REPUBLIKA.CO.ID, WASHINGTON -- Gedung Putih meminta pemimpin Iran menghormati hak warganya untuk berunjuk rasa menyusul demonstrasi yang sudah memasuki hari keenam.
"Amerika Serikat mendukung rakyat Iran dan meminta pemerintahan tersebut menghormati hak dasar warganya untuk secara damai mengungkapkan keinginan akan perubahan," kata juru bicara Gedung Putih Sarah Sanders kepada wartawan, Selasa (2/1).
Unjuk rasa puluhan ribu orang di berbagai kota tersebut menunjukkan perlawanan terbesar warga terhadap kepemimpinan Iran sejak kerusuhan pro-reformasi pada 2009. Selain itu, seruan meneruskan gerakan tersebut memunculkan kekhawatiran akan keguncangan politik. Setidaknya 20 orang dilaporkan tewas.
Iran adalah salah satu negara penghasil terbesar minyak dunia dan kekuatan utama kawasan. Iran terlibat dalam kemelut kawasan di Suriah dan Yaman, Teheran juga berebut pengaruh dengan Arab Saudi.
Keterlibatan Iran dalam sengketa kawasan itu membuat warga kecewa karena mereka ingin pemerintah lebih fokus menciptakan lapangan kerja daripada menghabiskan uang negara untuk perang di luar negeri.

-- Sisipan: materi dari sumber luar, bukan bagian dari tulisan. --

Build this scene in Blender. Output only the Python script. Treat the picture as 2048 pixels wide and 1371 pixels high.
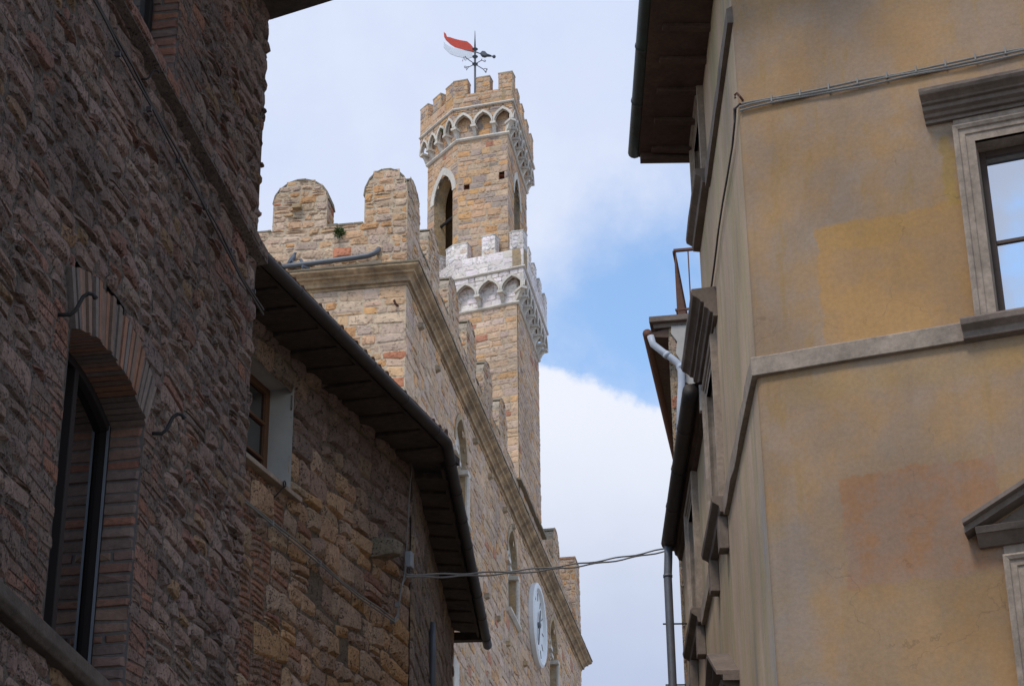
import bpy, math, random
import numpy as np
for o in list(bpy.data.objects): bpy.data.objects.remove(o)
sc = bpy.context.scene
rad = math.radians
V = lambda *a: np.array(a, float)

# ------------------------------------------------------------------ camera
F, TH, RO = 4300.0, rad(27), rad(-0.6)
CAM = V(0, 0, 1.6)
cd = bpy.data.cameras.new("camera"); cam = bpy.data.objects.new("camera", cd); sc.collection.objects.link(cam)
cd.sensor_fit = 'HORIZONTAL'; cd.sensor_width = 36.0; cd.lens = 36.0 * F / 2048
cd.clip_start = 0.1; cd.clip_end = 3000
from mathutils import Matrix, Vector, noise as mnoise
cam.matrix_world = Matrix.Translation(CAM) @ Matrix.Rotation(math.pi / 2 + TH, 4, 'X') @ Matrix.Rotation(RO, 4, 'Z')
sc.camera = cam
sc.view_settings.view_transform = 'Standard'; sc.view_settings.look = 'None'
sc.view_settings.exposure = 0.0; sc.view_settings.gamma = 1.0

def ray(x, y):
    u = x - 1024; v = -(y - 685.5)
    u, v = u * math.cos(RO) - v * math.sin(RO), u * math.sin(RO) + v * math.cos(RO)
    return V(u, F * math.cos(TH) - v * math.sin(TH), F * math.sin(TH) + v * math.cos(TH))

# ------------------------------------------------------------------ sky and sun
SUN_AZ, SUN_EL = 212.0, 56.0
w = bpy.data.worlds.new("World"); sc.world = w; w.use_nodes = True
nt = w.node_tree; nt.nodes.clear()
def wn(t, **k):
    n = nt.nodes.new(t)
    for a, b in k.items(): setattr(n, a, b)
    return n
lk = nt.links.new
sky = wn('ShaderNodeTexSky', sky_type='NISHITA', sun_disc=False)
sky.sun_elevation = rad(SUN_EL); sky.sun_rotation = rad(SUN_AZ); sky.air_density = 1.3; sky.ozone_density = 3.0; sky.dust_density = 0.2
bgs = wn('ShaderNodeBackground'); bgs.inputs[1].default_value = 0.15
tint = wn('ShaderNodeMixRGB', blend_type='MULTIPLY'); tint.inputs[0].default_value = 1; tint.inputs[2].default_value = (1.25, 1.45, 1.55, 1); lk(sky.outputs[0], tint.inputs[1]); lk(tint.outputs[0], bgs.inputs[0])
tc = wn('ShaderNodeTexCoord')
def wm(op, a, b=None, c=None):
    n = wn('ShaderNodeMath', operation=op)
    for i, x in enumerate((a, b, c)):
        if x is None: continue
        if isinstance(x, (int, float)): n.inputs[i].default_value = x
        else: lk(x, n.inputs[i])
    return n.outputs[0]
def wnoise(scale, detail=6, rough=0.55, off=(0, 0, 0)):
    mp = wn('ShaderNodeMapping'); mp.inputs['Location'].default_value = off
    lk(tc.outputs['Generated'], mp.inputs[0])
    n = wn('ShaderNodeTexNoise'); n.inputs['Scale'].default_value = scale; n.inputs['Detail'].default_value = detail; n.inputs['Roughness'].default_value = rough
    lk(mp.outputs[0], n.inputs['Vector']); return n.outputs[0]
def ndir(x, y):
    r = ray(x, y); return r / np.linalg.norm(r)
def wdot(d):
    n = wn('ShaderNodeVectorMath', operation='DOT_PRODUCT'); lk(tc.outputs['Generated'], n.inputs[0]); n.inputs[1].default_value = tuple(d); return n.outputs['Value']
def wmap(v, a, b, lo=0.0, hi=1.0):
    n = wn('ShaderNodeMapRange', interpolation_type='SMOOTHSTEP')
    lk(v, n.inputs[0]); n.inputs[1].default_value = a; n.inputs[2].default_value = b; n.inputs[3].default_value = lo; n.inputs[4].default_value = hi
    return n.outputs[0]
dB = ndir(1215, 690); dR = np.cross(dB, (0, 0, 1)); dR /= np.linalg.norm(dR); dU = np.cross(dR, dB)
sx = wdot(dR); sy = wdot(dU); sf = wdot(dB)
n1 = wnoise(9, 8, 0.6); n2 = wnoise(24, 8, 0.62, (3, 1, 2)); n3 = wnoise(3.2, 6, 0.6, (1.3, 5.2, 0.4))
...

Unjuk rasa pertama kali muncul di kota terbesar kedua Iran, Masyad, untuk menentang kenaikan harga-harga. Demonstrasi kemudian meluas ke berbagai kota lain dan berkembang menjadi demonstrasi politik anti-pemerintah.
Sejumlah pengunjuk rasa bahkan meminta pemimpin agung Ayatullah Ali Khamenei untuk mundur dan menuding pemerintah sebagai pencuri.
Mereka mengaku marah atas korupsi dan krisis ekonomi di negara yang tingkat pengangguran anak mudanya mencapai 28,8 persen pada tahun lalu.